By Rae Goldfarb
I lost my family in the Holocaust. I also lost the images of my past. Everything was destroyed: my home, my material possessions, including nearly every picture. Most importantly, none of my relatives survived. I was one of two children who survived the Holocaust from my town of Dokszyce in eastern Poland, now Belarus. The town’s Jewish population was about 3,000 before the Holocaust. Only a dozen or so survived.
I cannot remember the house that was my home during my childhood. I only have a description shared with me by my mother.
I do not remember the faces of my maternal grandparents, Aaron and Hinda Bela Mindel. I only have my mother’s description of what they looked like. My grandfather was a tall, distinguished man. They lived on a farm on the outskirts of town. They had five children; only my mother survived.
My mother’s sisters and brothers and their spouses were: Faye and her husband, Abraham Markman, who had four children; Tzipi and her husband, Chaim Dan Goz, and their two sons; Faivel and his wife, Faya Mindel, and their two children; and Rachmiel Mindel who was single.
They are blank faces to me, only names. I wish I had pictures of them.
I do not remember the faces or names of my friends. They are blank faces to me. I do not even remember their names. None of them survived.

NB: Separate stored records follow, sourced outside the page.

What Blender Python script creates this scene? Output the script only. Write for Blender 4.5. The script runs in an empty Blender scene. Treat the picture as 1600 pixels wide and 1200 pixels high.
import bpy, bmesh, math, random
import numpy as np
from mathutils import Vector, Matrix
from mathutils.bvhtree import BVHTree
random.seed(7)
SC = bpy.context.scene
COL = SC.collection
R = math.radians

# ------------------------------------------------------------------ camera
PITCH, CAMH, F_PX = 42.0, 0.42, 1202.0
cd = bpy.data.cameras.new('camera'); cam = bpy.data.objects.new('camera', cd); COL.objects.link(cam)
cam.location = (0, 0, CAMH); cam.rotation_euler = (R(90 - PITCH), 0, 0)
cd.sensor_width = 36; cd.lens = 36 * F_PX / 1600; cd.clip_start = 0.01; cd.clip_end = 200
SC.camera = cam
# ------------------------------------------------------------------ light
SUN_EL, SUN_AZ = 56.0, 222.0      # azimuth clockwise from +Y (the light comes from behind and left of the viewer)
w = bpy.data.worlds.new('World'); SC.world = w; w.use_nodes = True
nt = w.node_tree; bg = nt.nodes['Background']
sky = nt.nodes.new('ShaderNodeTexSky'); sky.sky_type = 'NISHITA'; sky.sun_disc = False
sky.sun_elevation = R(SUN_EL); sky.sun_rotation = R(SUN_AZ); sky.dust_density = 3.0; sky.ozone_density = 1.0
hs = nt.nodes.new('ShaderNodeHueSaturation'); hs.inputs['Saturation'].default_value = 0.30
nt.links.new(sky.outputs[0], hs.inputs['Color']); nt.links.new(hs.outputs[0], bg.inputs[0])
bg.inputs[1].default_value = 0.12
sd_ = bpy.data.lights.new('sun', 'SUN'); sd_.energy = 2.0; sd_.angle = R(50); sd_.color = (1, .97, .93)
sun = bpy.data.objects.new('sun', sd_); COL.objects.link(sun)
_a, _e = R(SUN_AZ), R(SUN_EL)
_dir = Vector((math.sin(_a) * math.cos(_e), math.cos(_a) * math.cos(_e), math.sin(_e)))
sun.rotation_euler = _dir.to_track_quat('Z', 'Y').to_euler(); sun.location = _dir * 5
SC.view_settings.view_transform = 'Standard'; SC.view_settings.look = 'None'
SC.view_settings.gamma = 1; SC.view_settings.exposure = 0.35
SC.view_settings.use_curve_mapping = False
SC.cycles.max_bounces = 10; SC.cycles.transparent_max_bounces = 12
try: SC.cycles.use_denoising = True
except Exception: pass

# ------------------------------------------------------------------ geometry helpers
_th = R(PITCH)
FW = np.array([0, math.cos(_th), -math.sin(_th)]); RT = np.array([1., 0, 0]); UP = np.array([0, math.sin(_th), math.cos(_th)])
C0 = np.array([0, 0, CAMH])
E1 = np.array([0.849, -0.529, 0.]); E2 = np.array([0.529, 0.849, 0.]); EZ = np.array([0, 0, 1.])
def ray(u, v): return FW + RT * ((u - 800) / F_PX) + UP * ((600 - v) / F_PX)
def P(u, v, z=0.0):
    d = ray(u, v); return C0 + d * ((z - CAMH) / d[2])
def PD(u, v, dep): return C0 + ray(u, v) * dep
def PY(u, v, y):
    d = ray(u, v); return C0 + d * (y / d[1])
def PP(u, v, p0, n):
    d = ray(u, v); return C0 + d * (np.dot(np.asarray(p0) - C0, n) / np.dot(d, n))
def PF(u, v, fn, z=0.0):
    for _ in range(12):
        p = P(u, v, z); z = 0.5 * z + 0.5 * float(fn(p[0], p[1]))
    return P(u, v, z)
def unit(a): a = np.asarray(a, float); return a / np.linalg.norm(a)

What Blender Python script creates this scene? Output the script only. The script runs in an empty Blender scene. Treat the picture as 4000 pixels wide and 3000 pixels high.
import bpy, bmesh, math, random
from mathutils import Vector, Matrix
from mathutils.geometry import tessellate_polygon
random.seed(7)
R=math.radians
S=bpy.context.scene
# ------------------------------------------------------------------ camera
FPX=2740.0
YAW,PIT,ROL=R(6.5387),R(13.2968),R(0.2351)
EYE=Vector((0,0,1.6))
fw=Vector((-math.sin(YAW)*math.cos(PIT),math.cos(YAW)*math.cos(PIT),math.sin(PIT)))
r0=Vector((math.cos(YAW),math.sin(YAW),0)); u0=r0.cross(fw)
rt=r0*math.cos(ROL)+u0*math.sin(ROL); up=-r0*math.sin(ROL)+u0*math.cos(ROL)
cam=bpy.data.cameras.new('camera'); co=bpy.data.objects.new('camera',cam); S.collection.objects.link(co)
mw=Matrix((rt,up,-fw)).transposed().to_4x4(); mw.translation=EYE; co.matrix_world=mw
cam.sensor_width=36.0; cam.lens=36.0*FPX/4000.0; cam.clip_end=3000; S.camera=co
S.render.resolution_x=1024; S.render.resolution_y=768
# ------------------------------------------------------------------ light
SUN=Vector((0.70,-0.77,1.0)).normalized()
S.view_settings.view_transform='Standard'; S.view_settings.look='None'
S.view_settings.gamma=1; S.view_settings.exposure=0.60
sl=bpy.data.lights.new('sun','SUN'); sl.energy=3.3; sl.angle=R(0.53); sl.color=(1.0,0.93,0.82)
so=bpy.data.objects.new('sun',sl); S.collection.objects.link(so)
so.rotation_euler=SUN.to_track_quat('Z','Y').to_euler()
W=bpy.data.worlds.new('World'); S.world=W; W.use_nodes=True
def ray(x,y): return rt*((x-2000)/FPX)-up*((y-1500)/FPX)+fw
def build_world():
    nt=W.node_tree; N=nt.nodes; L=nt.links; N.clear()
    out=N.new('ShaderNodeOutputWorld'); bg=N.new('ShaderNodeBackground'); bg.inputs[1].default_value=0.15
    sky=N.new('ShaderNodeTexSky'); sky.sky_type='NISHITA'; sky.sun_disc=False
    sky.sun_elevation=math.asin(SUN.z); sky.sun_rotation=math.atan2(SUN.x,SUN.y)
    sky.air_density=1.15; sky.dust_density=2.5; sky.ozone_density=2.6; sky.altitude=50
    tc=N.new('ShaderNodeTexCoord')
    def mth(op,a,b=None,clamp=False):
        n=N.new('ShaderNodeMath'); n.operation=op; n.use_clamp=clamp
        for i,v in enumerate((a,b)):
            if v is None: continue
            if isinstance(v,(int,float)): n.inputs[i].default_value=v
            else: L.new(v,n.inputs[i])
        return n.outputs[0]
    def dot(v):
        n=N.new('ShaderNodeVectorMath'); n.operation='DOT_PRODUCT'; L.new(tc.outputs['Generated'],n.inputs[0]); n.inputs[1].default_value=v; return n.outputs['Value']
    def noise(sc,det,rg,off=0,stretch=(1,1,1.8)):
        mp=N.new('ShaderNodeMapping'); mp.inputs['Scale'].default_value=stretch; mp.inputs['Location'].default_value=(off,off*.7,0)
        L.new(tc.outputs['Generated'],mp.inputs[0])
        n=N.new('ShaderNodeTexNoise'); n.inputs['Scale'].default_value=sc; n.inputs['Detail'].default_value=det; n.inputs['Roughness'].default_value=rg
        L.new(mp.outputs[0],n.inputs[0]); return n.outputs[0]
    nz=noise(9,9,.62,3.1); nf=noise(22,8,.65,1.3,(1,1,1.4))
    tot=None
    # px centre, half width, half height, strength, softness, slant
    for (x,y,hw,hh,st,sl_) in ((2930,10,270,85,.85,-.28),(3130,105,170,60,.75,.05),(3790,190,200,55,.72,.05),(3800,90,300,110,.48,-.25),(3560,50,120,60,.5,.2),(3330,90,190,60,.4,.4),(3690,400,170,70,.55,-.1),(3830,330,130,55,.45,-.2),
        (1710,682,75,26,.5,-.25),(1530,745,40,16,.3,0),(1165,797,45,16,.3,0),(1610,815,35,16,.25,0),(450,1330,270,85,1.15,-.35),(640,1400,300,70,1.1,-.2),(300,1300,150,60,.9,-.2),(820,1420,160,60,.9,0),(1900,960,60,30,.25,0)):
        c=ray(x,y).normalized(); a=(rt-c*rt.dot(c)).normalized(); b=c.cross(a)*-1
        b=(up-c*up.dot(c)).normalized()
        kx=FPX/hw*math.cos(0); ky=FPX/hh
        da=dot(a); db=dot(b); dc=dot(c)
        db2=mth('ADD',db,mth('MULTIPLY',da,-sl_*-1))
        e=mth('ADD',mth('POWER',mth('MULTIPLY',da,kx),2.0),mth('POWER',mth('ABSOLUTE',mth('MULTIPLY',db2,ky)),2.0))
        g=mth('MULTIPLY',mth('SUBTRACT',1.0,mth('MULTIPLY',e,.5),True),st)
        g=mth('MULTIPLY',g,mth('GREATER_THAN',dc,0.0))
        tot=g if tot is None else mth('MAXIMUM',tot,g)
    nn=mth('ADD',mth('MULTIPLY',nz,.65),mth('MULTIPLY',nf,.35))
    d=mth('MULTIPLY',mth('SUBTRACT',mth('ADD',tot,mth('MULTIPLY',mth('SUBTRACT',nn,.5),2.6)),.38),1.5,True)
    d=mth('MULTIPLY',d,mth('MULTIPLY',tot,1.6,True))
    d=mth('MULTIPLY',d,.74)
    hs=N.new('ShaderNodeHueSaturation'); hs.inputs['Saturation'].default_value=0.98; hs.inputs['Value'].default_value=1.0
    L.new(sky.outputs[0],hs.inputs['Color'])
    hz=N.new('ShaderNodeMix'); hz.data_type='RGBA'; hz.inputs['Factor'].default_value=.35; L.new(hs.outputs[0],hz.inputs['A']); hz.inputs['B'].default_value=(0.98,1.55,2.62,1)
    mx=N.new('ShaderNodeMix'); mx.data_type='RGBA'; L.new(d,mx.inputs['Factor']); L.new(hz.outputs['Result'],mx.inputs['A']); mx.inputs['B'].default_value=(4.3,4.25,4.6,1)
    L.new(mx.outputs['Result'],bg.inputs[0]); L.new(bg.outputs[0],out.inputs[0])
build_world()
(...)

I feel fortunate to have a picture of my father that was sent to my aunt, his sister, Shirley. She left Poland for Cuba in the late 1920s, eventually immigrating to the United States. My aunt gave me the picture after my mother and I established a home in Washington, DC, and I am so glad to be able to look at his face and know what he looked like.
My aunt also gave me a picture of my fraternal grandmother, and I look at the picture and remember her.
My aunt gave me a picture of my fraternal cousins. I can connect the faces with names to remember, Rivka; her husband, Bere Lipkin; and their daughter, Lea; and cousin, Etsa Dameskin.
I do not remember the faces of my fraternal aunt Sheyna Merke Dameskin, Uncle Abraham, his wife, Gitel, and their children. They are blank faces to me.
My aunt gave me a picture of me at the age of six months. It served in place of a birth certificate needed for my entry to school in the United States.
My most cherished possession is a picture of my mother, my brother, and me. A neighbor retrieved it from the trash at our house, left after the looters took and destroyed everything else. She saved the picture to remember us. After we were liberated, my mother returned to our hometown to see who survived and had come back. Our neighbor gave the picture to my mother. It is the only picture of my brother I have to remember his face. Even though the war was over, the neighbor told my mother that she was afraid that if she gave shelter to my mother for the night, neither of them would survive. Such was the hate for the Jews even after liberation by the Russians.
The Holocaust not only destroyed so many Jewish lives but also tried to erase any image of Jewish existence in eastern Europe.